# Directions for this task
Read the data and repeat all of it exactly.

# Source material

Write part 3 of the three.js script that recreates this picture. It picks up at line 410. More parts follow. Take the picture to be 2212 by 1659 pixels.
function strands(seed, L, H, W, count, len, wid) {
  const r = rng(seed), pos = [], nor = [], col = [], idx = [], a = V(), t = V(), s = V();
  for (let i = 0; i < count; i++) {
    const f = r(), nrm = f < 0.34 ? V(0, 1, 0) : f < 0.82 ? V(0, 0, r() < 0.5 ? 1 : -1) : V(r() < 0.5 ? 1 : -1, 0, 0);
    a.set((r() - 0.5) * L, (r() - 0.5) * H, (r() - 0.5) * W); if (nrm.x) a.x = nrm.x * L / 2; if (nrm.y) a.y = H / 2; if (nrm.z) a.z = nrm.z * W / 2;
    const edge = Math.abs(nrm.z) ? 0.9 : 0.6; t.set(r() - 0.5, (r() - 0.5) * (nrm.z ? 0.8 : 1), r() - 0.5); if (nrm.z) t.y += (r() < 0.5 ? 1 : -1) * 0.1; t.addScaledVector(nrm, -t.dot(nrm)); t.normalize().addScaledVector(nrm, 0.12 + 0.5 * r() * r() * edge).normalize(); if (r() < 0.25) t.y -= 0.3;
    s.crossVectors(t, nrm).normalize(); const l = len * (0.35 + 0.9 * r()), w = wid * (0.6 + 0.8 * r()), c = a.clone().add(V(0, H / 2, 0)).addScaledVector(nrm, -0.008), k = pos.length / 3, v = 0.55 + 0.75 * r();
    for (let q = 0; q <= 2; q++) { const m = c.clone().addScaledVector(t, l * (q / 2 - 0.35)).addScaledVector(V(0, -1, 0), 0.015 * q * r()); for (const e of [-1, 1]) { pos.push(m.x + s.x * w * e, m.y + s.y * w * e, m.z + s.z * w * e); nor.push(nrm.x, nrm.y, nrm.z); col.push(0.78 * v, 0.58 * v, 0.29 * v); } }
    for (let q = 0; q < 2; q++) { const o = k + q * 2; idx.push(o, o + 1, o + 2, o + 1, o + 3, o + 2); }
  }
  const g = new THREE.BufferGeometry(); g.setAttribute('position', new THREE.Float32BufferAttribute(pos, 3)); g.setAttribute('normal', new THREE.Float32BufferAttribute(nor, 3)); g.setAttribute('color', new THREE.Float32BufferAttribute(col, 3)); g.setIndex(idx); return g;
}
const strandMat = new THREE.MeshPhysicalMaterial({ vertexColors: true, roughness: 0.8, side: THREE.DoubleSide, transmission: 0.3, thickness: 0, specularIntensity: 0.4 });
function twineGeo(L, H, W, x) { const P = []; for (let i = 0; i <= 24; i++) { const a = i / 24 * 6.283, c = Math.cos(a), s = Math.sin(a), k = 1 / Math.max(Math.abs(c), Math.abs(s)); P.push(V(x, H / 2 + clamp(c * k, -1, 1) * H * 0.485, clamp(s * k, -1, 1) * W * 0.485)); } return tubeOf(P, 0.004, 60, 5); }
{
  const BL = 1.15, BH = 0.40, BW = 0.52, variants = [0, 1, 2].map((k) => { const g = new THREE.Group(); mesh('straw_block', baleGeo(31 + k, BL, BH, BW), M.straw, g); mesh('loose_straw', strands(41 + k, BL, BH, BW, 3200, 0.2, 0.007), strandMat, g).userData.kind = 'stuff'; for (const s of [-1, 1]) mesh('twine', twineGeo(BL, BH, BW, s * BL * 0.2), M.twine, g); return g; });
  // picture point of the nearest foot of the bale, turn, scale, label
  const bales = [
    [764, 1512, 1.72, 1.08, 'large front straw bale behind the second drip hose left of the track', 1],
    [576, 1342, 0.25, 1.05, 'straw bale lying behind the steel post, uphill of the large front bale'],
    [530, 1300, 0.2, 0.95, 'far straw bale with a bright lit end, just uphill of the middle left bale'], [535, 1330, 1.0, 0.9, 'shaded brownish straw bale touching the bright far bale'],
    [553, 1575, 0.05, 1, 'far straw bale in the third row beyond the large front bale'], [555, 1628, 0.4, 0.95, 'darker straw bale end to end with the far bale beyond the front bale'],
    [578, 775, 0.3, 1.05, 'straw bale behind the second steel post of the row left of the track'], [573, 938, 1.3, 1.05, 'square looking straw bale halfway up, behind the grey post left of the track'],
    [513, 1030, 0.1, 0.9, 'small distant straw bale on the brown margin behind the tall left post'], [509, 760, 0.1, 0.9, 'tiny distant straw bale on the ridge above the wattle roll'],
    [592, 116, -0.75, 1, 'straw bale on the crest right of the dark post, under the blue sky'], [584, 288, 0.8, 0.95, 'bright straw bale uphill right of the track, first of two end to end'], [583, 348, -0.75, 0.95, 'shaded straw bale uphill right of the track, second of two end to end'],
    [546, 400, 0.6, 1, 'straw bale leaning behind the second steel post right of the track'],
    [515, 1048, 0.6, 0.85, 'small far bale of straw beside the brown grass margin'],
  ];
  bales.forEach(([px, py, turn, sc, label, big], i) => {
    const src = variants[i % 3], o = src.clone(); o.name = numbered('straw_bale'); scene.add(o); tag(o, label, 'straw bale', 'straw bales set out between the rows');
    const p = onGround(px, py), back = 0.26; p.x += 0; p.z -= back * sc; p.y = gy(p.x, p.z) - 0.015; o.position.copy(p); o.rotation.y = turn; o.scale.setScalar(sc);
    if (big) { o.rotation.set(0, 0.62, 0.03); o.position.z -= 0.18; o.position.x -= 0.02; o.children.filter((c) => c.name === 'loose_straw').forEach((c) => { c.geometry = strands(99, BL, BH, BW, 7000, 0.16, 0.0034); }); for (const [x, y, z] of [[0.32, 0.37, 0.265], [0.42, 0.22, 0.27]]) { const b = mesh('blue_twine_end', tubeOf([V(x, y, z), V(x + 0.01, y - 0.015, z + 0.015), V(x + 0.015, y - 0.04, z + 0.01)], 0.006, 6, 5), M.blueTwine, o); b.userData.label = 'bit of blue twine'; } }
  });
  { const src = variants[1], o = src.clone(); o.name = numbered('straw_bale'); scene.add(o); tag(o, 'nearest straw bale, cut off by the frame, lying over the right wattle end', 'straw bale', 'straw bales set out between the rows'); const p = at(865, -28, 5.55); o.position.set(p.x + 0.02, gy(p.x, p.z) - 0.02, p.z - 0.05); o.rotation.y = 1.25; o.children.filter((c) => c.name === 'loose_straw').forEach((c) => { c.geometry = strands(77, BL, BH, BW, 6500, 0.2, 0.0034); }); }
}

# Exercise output
Write part 3 of the three.js script that recreates this picture. It picks up at line 410. More parts follow. Take the picture to be 2212 by 1659 pixels.
function strands(seed, L, H, W, count, len, wid) {
  const r = rng(seed), pos = [], nor = [], col = [], idx = [], a = V(), t = V(), s = V();
  for (let i = 0; i < count; i++) {
    const f = r(), nrm = f < 0.34 ? V(0, 1, 0) : f < 0.82 ? V(0, 0, r() < 0.5 ? 1 : -1) : V(r() < 0.5 ? 1 : -1, 0, 0);
    a.set((r() - 0.5) * L, (r() - 0.5) * H, (r() - 0.5) * W); if (nrm.x) a.x = nrm.x * L / 2; if (nrm.y) a.y = H / 2; if (nrm.z) a.z = nrm.z * W / 2;
    const edge = Math.abs(nrm.z) ? 0.9 : 0.6; t.set(r() - 0.5, (r() - 0.5) * (nrm.z ? 0.8 : 1), r() - 0.5); if (nrm.z) t.y += (r() < 0.5 ? 1 : -1) * 0.1; t.addScaledVector(nrm, -t.dot(nrm)); t.normalize().addScaledVector(nrm, 0.12 + 0.5 * r() * r() * edge).normalize(); if (r() < 0.25) t.y -= 0.3;
    s.crossVectors(t, nrm).normalize(); const l = len * (0.35 + 0.9 * r()), w = wid * (0.6 + 0.8 * r()), c = a.clone().add(V(0, H / 2, 0)).addScaledVector(nrm, -0.008), k = pos.length / 3, v = 0.55 + 0.75 * r();
    for (let q = 0; q <= 2; q++) { const m = c.clone().addScaledVector(t, l * (q / 2 - 0.35)).addScaledVector(V(0, -1, 0), 0.015 * q * r()); for (const e of [-1, 1]) { pos.push(m.x + s.x * w * e, m.y + s.y * w * e, m.z + s.z * w * e); nor.push(nrm.x, nrm.y, nrm.z); col.push(0.78 * v, 0.58 * v, 0.29 * v); } }
    for (let q = 0; q < 2; q++) { const o = k + q * 2; idx.push(o, o + 1, o + 2, o + 1, o + 3, o + 2); }
  }
  const g = new THREE.BufferGeometry(); g.setAttribute('position', new THREE.Float32BufferAttribute(pos, 3)); g.setAttribute('normal', new THREE.Float32BufferAttribute(nor, 3)); g.setAttribute('color', new THREE.Float32BufferAttribute(col, 3)); g.setIndex(idx); return g;
}
const strandMat = new THREE.MeshPhysicalMaterial({ vertexColors: true, roughness: 0.8, side: THREE.DoubleSide, transmission: 0.3, thickness: 0, specularIntensity: 0.4 });
function twineGeo(L, H, W, x) { const P = []; for (let i = 0; i <= 24; i++) { const a = i / 24 * 6.283, c = Math.cos(a), s = Math.sin(a), k = 1 / Math.max(Math.abs(c), Math.abs(s)); P.push(V(x, H / 2 + clamp(c * k, -1, 1) * H * 0.485, clamp(s * k, -1, 1) * W * 0.485)); } return tubeOf(P, 0.004, 60, 5); }
{
  const BL = 1.15, BH = 0.40, BW = 0.52, variants = [0, 1, 2].map((k) => { const g = new THREE.Group(); mesh('straw_block', baleGeo(31 + k, BL, BH, BW), M.straw, g); mesh('loose_straw', strands(41 + k, BL, BH, BW, 3200, 0.2, 0.007), strandMat, g).userData.kind = 'stuff'; for (const s of [-1, 1]) mesh('twine', twineGeo(BL, BH, BW, s * BL * 0.2), M.twine, g); return g; });
  // picture point of the nearest foot of the bale, turn, scale, label
  const bales = [
    [764, 1512, 1.72, 1.08, 'large front straw bale behind the second drip hose left of the track', 1],
    [576, 1342, 0.25, 1.05, 'straw bale lying behind the steel post, uphill of the large front bale'],
    [530, 1300, 0.2, 0.95, 'far straw bale with a bright lit end, just uphill of the middle left bale'], [535, 1330, 1.0, 0.9, 'shaded brownish straw bale touching the bright far bale'],
    [553, 1575, 0.05, 1, 'far straw bale in the third row beyond the large front bale'], [555, 1628, 0.4, 0.95, 'darker straw bale end to end with the far bale beyond the front bale'],
    [578, 775, 0.3, 1.05, 'straw bale behind the second steel post of the row left of the track'], [573, 938, 1.3, 1.05, 'square looking straw bale halfway up, behind the grey post left of the track'],
    [513, 1030, 0.1, 0.9, 'small distant straw bale on the brown margin behind the tall left post'], [509, 760, 0.1, 0.9, 'tiny distant straw bale on the ridge above the wattle roll'],
    [592, 116, -0.75, 1, 'straw bale on the crest right of the dark post, under the blue sky'], [584, 288, 0.8, 0.95, 'bright straw bale uphill right of the track, first of two end to end'], [583, 348, -0.75, 0.95, 'shaded straw bale uphill right of the track, second of two end to end'],
    [546, 400, 0.6, 1, 'straw bale leaning behind the second steel post right of the track'],
    [515, 1048, 0.6, 0.85, 'small far bale of straw beside the brown grass margin'],
  ];
  bales.forEach(([px, py, turn, sc, label, big], i) => {
    const src = variants[i % 3], o = src.clone(); o.name = numbered('straw_bale'); scene.add(o); tag(o, label, 'straw bale', 'straw bales set out between the rows');
    const p = onGround(px, py), back = 0.26; p.x += 0; p.z -= back * sc; p.y = gy(p.x, p.z) - 0.015; o.position.copy(p); o.rotation.y = turn; o.scale.setScalar(sc);
    if (big) { o.rotation.set(0, 0.62, 0.03); o.position.z -= 0.18; o.position.x -= 0.02; o.children.filter((c) => c.name === 'loose_straw').forEach((c) => { c.geometry = strands(99, BL, BH, BW, 7000, 0.16, 0.0034); }); for (const [x, y, z] of [[0.32, 0.37, 0.265], [0.42, 0.22, 0.27]]) { const b = mesh('blue_twine_end', tubeOf([V(x, y, z), V(x + 0.01, y - 0.015, z + 0.015), V(x + 0.015, y - 0.04, z + 0.01)], 0.006, 6, 5), M.blueTwine, o); b.userData.label = 'bit of blue twine'; } }
  });
  { const src = variants[1], o = src.clone(); o.name = numbered('straw_bale'); scene.add(o); tag(o, 'nearest straw bale, cut off by the frame, lying over the right wattle end', 'straw bale', 'straw bales set out between the rows'); const p = at(865, -28, 5.55); o.position.set(p.x + 0.02, gy(p.x, p.z) - 0.02, p.z - 0.05); o.rotation.y = 1.25; o.children.filter((c) => c.name === 'loose_straw').forEach((c) => { c.geometry = strands(77, BL, BH, BW, 6500, 0.2, 0.0034); }); }
}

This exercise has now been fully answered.